One Hundred Years Ago - 5 August 1913
One hundred years ago, 5 August 1913, Tuesday, The Tulsa World reported on it's front page headline stories: "Blind Senator Visits Tulsa." Thomas P. Gore said tariff would be passed some time that month of August 1913. The news article was written by Glenn Condon.
As the write-up begins, the senate would pass the Underwood_Simmons tariff bill before the end of the month of August, 1913. T. P. Gore, the blind senator from Oklahoma, was in Tulsa on 4 August 1913 and said, "And we will then take up the currency reform bill, which, it appears at this time, will keep us busy until late in the fall."
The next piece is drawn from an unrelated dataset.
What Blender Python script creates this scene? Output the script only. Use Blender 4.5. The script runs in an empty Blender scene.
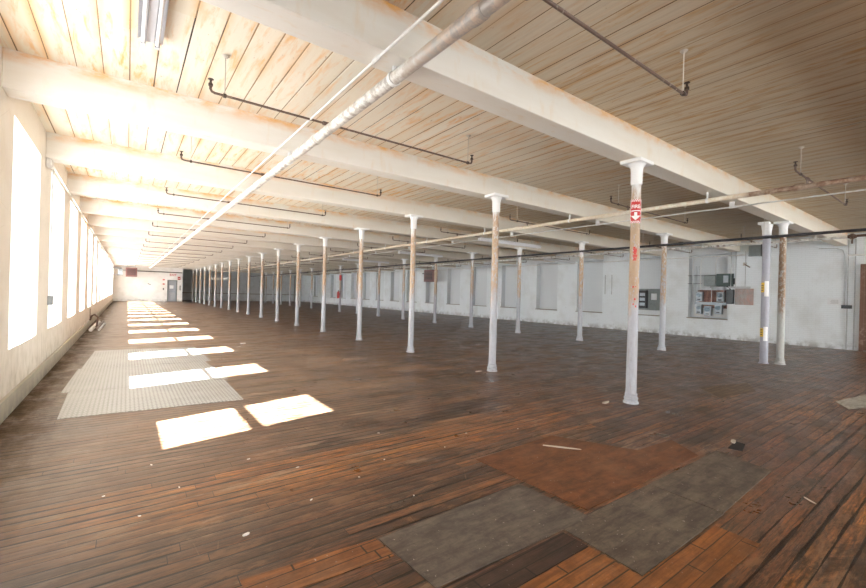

Senator Gore stopped off in Tulsa for severel hours to "visit with the boys." Gore was on his way to Lawton, his home, where Wednesday he would deliver an address at the anniversary celebration which started the day before. He was taking a week's respite from his labors at Washington, just to attend the affair at Lawton.
The senator was found by the newspaper reporters on Main street, where he was surrounded by a bunch of Democratic politicians, all eager to grasp his hand. He had a smile and a word for them all. W. E. Rhode, ex-mayor of Tulsa, who had the senator in charge, spied the anxious scribes.
One by one the interview seekers were introduced to the nationally famous individual. Some of them he knew.
Gore smilingly replied when one of the gang grasped his hand, "Yes, I remember you, for you helped us serve punch at a reception in our Washington home last March 5th (1913)."
When one of the more bashful news probes asked, "Can we talk with you a minute?" The innocent query brought forth affable, ingenious and vote-getting kind of reply that had twice sent Thomas P. Gore to the United States senate and may do so again in 1915.
Gore replied, "Isn't a minute a mighty short time?" Gore retorted with one of those cute little gestures that he used on the lecture platform. "We can't get very far along in that length of time."
The Main street group of reporters trekked down the street to a barber shop where the distinguished citizen was to get his travel whiskers amputated. AS the barber shaved the senator talked. There was no question that he did not have an instant and clever reply for. Nobody asked him about the probability of the rejuvenation of the Sphinx, or the possibility of Sylvia Pankhurst becoming a candidate for the ambassadorship to Liberia, but if these questions had been propounded to him there was no the slightest doubt but what he would have answered them quicker than it took him to repudiate the charges of Mrs. Bond.
They asked him about the tariff. "It's going through with but few changes," he replied. "and will be passed some time in August. They (meaning the republicans) are doing a lot of useless debating, but we just sit quietly by and listen. When the time comes we will cast our votes and the bill bill be passed. We shall then immediately take up the currency question. My colleague, Senator Owen, is chairman of the currency committee, of course, so is naturally playing an important part in that forthcoming legislation. It will be a long hard battle, and we will still be fighting over it when the snowbirds come to the capital. The Republicans are holding off the action on the tariff matter now for the sole purpose of trying to debate us out of an early start on the currency bill. They do not want it to come up at this session."
When T. P. Gore was asked when his term expired, he replied, "Never!" And added the feigned correction, "Oh, you mean my present term. Well, it expires March 4, 1915."